I don't find the fault in the rubric idea but in the writing of it in the manner you describe. I would rather the top grade say something along the lines of "Thoroughly describes the project and gives many examples that support the findings" or something along those lines. Something that allows both the teacher AND the student some room to make an evaluation based on the student's individual abilities yet is still objective enough for grading purposes.
Breakaway, I agree with what you say about the style of the writing. In my experience though when a teacher is required to give a rubric it needs to be specific and detail exactly what is required to get each number grade for each category. However, if you give more broad statements like what you've described, it is called criterion marking. The difference is just what you described - criteria allow teachers the flexibility to differentiate between 13 ok sentences and 13 super sentences describing the topic.

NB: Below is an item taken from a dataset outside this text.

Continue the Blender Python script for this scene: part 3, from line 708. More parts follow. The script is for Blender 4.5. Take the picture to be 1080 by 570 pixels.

I love to use criteria, but do not like using rubric, mainly because it almost forces kids to do more than the minimum just to ensure that they get the top grades. However, most of the parents at my school can not deal with the ambiguity of criteria and pressure teachers for rubrics instead. (I think it is a control factor - they then can control exactly what their child produced and know what grade they will receive before handing it in.)
I could go on and on about this, since it is one of my frustrations as a teacher trying to teach critical thinking skills and scientific reasoning, but will spare you all my rantings and stop here.